O que é necessário compreender é que, nos seus diferentes modelos, uns mais inclusivos, outros multiculturalistas, nenhum país europeu está a conseguir integrar os muçulmanos no sentido de estes se sentirem europeus como, por exemplo, os muçulmanos americanos se sentem, na sua esmagadora maioria, americanos. Mais: os europeus esperam que os imigrantes muçulmanos absorvam, gradualmente, os valores europeus, ao mesmo tempo que a Europa se procura acomodar às suas necessidades. Só que é muito diferente permitir a construção de mesquitas (com ou sem minaretes) e, como já aconteceu em Lille, um tribunal aceitar dissolver um casamento por a noiva não estar virgem.

Caldwel defende no livro, e reafirma na entrevista à Spiegel, que o mal-estar europeu não pode deixar de estar relacionado com muitos sentirem que são os muçulmanos quem começa a ditar certas regras: "A Europa vive hoje um ambiente cultural inseguro, maleável, relativista, um ambiente cultural que, quando entra em choque com uma cultura cheia de confiança, ancorada e fortalecida por doutrinas comuns, facilmente se modifica para a acomodar." Mas deixando cicatrizes. Os "laicos", sentindo-se herdeiros de uma cultura iluminada, desprezam o islão religioso a que estão a ceder espaço. Os que se mantêm fiéis às suas identidades religiosas receiam as consequências do que vêem como uma "invasão".

O potencial de conflito agrava-se por vivermos tempos em que a circulação da informação é global e, facilmente, um conjunto de cartoons publicado num pequeno jornal dinamarquês provoca cenas de violência religiosa no outro lado do planeta. Ora a percepção desta porosidade das fronteiras, o receio de "ofender" o Outro e algum complexo de culpa dos países mais ricos têm levado a cedências inesperadas, algumas das quais põem em causa a natureza das nossas sociedades. Exemplo disso foi a aprovação, a 18 de Dezembro, pela Assembleia Geral das Nações Unidas, de uma resolução que, na linha já assumida do direito à "não difamação das religiões", estabelece princípios que podem, com facilidade, ser interpretados como limites à liberdade de criticar o extremismo religioso.

Sabemos que não é necessário ser extremista para incorrer no preconceito. E como do preconceito é muito fácil saltar para a exclusão, e da exclusão para a perseguição. Timothy Garton Ash chamou precisamente a atenção para este encadeamento no seu texto de quinta-feira no The Guardian. A propósito do roubo da infame placa que marcava a entrada do campo de extermínio de Auschwitz, lembrava que ainda por estes dias ouvira nas televisões alemãs noticiar que o nazi John Demjanjuk que está a ser julgado actuara no "campo de extermínio polaco de Sobibor". Polaco?

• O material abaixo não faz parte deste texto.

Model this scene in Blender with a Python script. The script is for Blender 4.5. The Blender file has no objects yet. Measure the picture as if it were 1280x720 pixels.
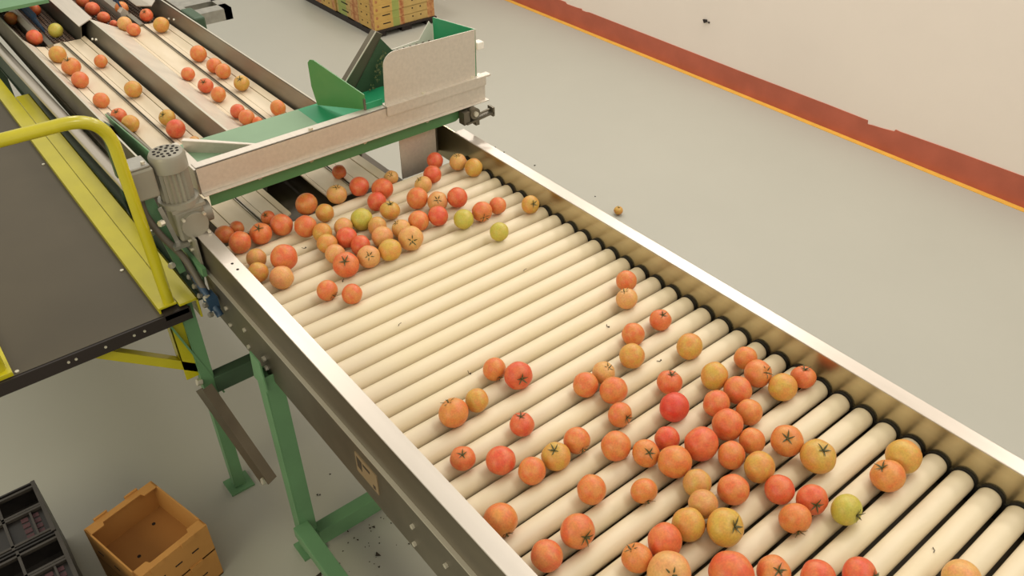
import bpy, bmesh, math, random
from mathutils import Vector, Matrix
sc = bpy.context.scene
col = sc.collection
rnd = random.Random(11)

# ------------------------------------------------------------ materials
def lin(c):
    return tuple(((v/255.0)/12.92 if v/255.0 <= .04045 else ((v/255.0+.055)/1.055)**2.4) for v in c)
def mat(name, rgb, rough=.5, metal=0.0, noise=0.0, nscale=8.0, rgb2=None, bump=0.0, bscale=60.0, stretch=(1, 1, 1), objrand=0.0, coords='Object', spec=.5, lo=.35, hi=.7, coat=0.0, rvar=0.0):
    m = bpy.data.materials.new(name); m.use_nodes = True
    nt = m.node_tree; N = nt.nodes; Lk = nt.links
    b = N['Principled BSDF']
    c = lin(rgb) + (1,)
    b.inputs['Base Color'].default_value = c
    b.inputs['Roughness'].default_value = rough
    b.inputs['Metallic'].default_value = metal
    b.inputs['Specular IOR Level'].default_value = spec
    if coat: b.inputs['Coat Weight'].default_value = coat
    tc = N.new('ShaderNodeTexCoord'); mp = N.new('ShaderNodeMapping')
    Lk.new(tc.outputs[coords], mp.inputs['Vector']); mp.inputs['Scale'].default_value = stretch
    out = None
    if noise > 0 or rgb2:
        n = N.new('ShaderNodeTexNoise'); n.inputs['Scale'].default_value = nscale; n.inputs['Detail'].default_value = 5
        Lk.new(mp.outputs[0], n.inputs['Vector'])
        r = N.new('ShaderNodeValToRGB'); r.color_ramp.elements[0].position = lo; r.color_ramp.elements[1].position = hi
        c2 = lin(rgb2) + (1,) if rgb2 else tuple(v*(1-noise) for v in c[:3]) + (1,)
        r.color_ramp.elements[0].color = c2; r.color_ramp.elements[1].color = c
        Lk.new(n.outputs['Fac'], r.inputs['Fac']); out = r.outputs['Color']
        Lk.new(out, b.inputs['Base Color'])
        if rvar:
            mr = N.new('ShaderNodeMapRange'); mr.inputs['To Min'].default_value = rough-rvar; mr.inputs['To Max'].default_value = rough+rvar
            Lk.new(n.outputs['Fac'], mr.inputs['Value']); Lk.new(mr.outputs[0], b.inputs['Roughness'])
    if objrand:
        oi = N.new('ShaderNodeObjectInfo'); hsv = N.new('ShaderNodeHueSaturation')
        m1 = N.new('ShaderNodeMapRange'); m1.inputs['To Min'].default_value = .5-objrand*.12; m1.inputs['To Max'].default_value = .5+objrand*.12
        m2 = N.new('ShaderNodeMapRange'); m2.inputs['To Min'].default_value = 1-objrand; m2.inputs['To Max'].default_value = 1+objrand*.6
        Lk.new(oi.outputs['Random'], m1.inputs['Value']); Lk.new(oi.outputs['Random'], m2.inputs['Value'])
        Lk.new(m1.outputs[0], hsv.inputs['Hue']); Lk.new(m2.outputs[0], hsv.inputs['Value'])
        if out: Lk.new(out, hsv.inputs['Color'])
        else: hsv.inputs['Color'].default_value = c
        Lk.new(hsv.outputs[0], b.inputs['Base Color'])
    if bump > 0:
        n2 = N.new('ShaderNodeTexNoise'); n2.inputs['Scale'].default_value = bscale; n2.inputs['Detail'].default_value = 4
        Lk.new(mp.outputs[0], n2.inputs['Vector'])
        bp = N.new('ShaderNodeBump'); bp.inputs['Strength'].default_value = bump; bp.inputs['Distance'].default_value = .01
        Lk.new(n2.outputs['Fac'], bp.inputs['Height']); Lk.new(bp.outputs[0], b.inputs['Normal'])
    return m

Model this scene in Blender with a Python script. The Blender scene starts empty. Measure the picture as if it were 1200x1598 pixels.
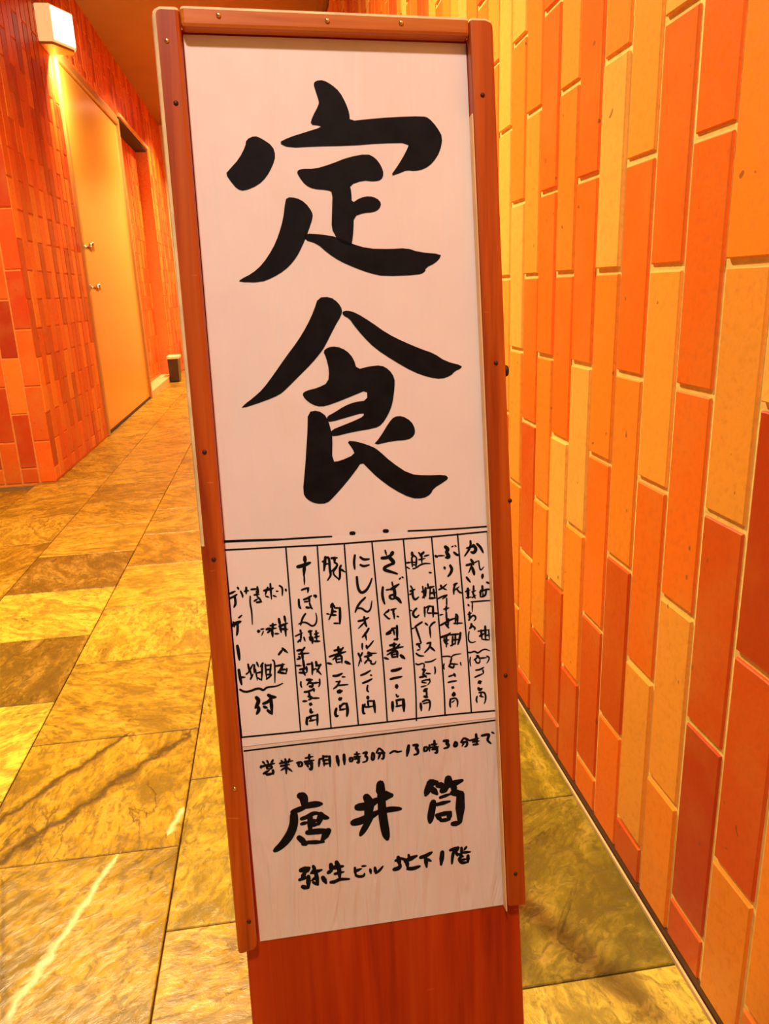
import bpy, bmesh, math, random
from mathutils import Vector, Matrix
from mathutils.geometry import tessellate_polygon

# ---------------------------------------------------------------- camera, world, lights, exposure
scene = bpy.context.scene
COL = scene.collection
EYE = 0.80                                   # camera height above the floor (m)
cam_data = bpy.data.cameras.new('camera')
cam_data.sensor_fit = 'VERTICAL'
cam_data.sensor_height = 36.0
cam_data.lens = 36.0 * 1176.77 / 1598.0
cam_data.clip_start = 0.02
cam = bpy.data.objects.new('camera', cam_data)
COL.objects.link(cam)
cam.matrix_world = Matrix(((0.988953, 0.075209, -0.127733, 0.0),
                           (-0.143743, 0.276181, -0.950296, 0.0),
                           (-0.036193, 0.958158, 0.283941, EYE),
                           (0, 0, 0, 1)))
scene.camera = cam

world = bpy.data.worlds.new('world')
scene.world = world
world.use_nodes = True
bg = world.node_tree.nodes['Background']
bg.inputs['Color'].default_value = (1.0, 0.72, 0.50, 1)
bg.inputs['Strength'].default_value = 0.16

scene.view_settings.view_transform = 'Standard'
scene.view_settings.look = 'None'
scene.view_settings.gamma = 1.0
scene.view_settings.use_curve_mapping = False
scene.view_settings.exposure = 0.15

CEIL = 2.55
# recessed ceiling downlights: x, y, watts, tint, beam spread (degrees)
DOWNLIGHTS = [(-0.20, -0.42, 40.0, (1.0, 0.83, 0.72), 180), (-0.62, 1.95, 82.0, (1.0, 0.76, 0.42), 150),
              (-0.40, 6.4, 38.0, (1.0, 0.76, 0.42), 130), (-0.45, 8.2, 46.0, (1.0, 0.78, 0.40), 130)]
for lx, ly, power, tint, spread in DOWNLIGHTS:
    ld = bpy.data.lights.new('downlight_beam', 'AREA')
    ld.shape = 'DISK'
    ld.size = 0.20
    ld.energy = power
    ld.color = tint
    ld.spread = math.radians(spread)   # the can above the lens cuts the beam off
    lo = bpy.data.objects.new('downlight_beam', ld)
    lo.location = (lx, ly, CEIL - 0.035)
    COL.objects.link(lo)

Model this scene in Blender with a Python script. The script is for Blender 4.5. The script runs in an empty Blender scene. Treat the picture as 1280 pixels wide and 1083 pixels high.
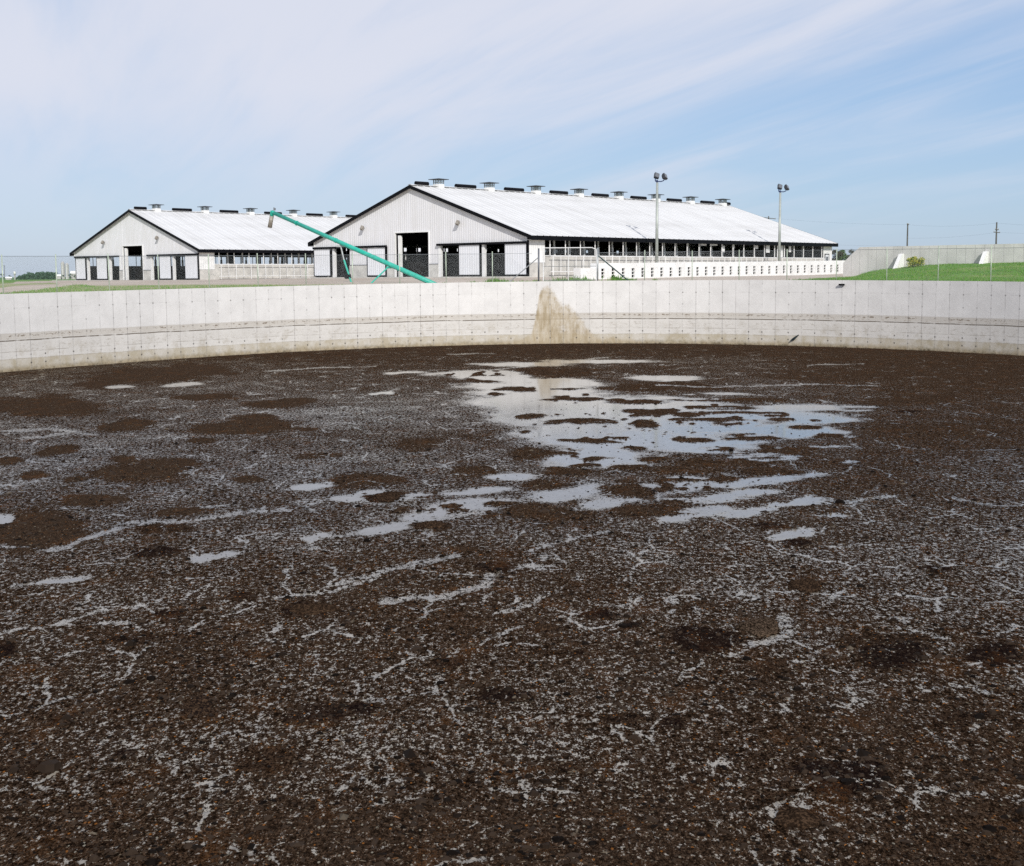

É verdade que esse campo foi construído no território da Polónia, mas como é possível que, hoje por hoje, os principais canais de televisão germânicos se lhe refiram não como um campo nazi, mas como um campo "polaco"?

Porque, explicava Garton Ash, o preconceito sobrevive: a Polónia continua a ser associada a catolicismo e a anti-semitismo, quase a Holocausto. No entanto, na Polónia houve de tudo, como em qualquer comunidade humana há de tudo. O historiador recorda o caso de Jedwabne, uma aldeia onde os polacos se anteciparam aos nazis e massacraram todos os judeus. Mas não longe de Jedwabne, noutras aldeias, outros polacos ou seguiram com indiferença o destino dos judeus, ou arriscaram a vida para protegê-los. E ninguém sabe explicar por que é que uma comunidade se tornou genocida e, a poucos quilómetros, outra se comportou heroicamente.

Como ninguém sabe, no limite, o que é e não é capaz de fazer. Timothy Garton Ash recomenda uma peça em cena em Londres, Our Class, onde, a partir da história de Jedwabne, se percorrem as contradições da natureza humana. E lembra, a finalizar "que não existem apenas alguns povos que são vilões e outros que são heróis: a verdade é que o mesmo homem ou mulher pode comportar-se terrivelmente num dado momento, magnificamente no momento seguinte". Ou seja - e que apropriada é esta reflexão por estes dias: "Somos fracos e somos fortes; carregamos o peso da culpa e temos direito a pedir clemência; e por fim crescemos, adoecemos e morremos."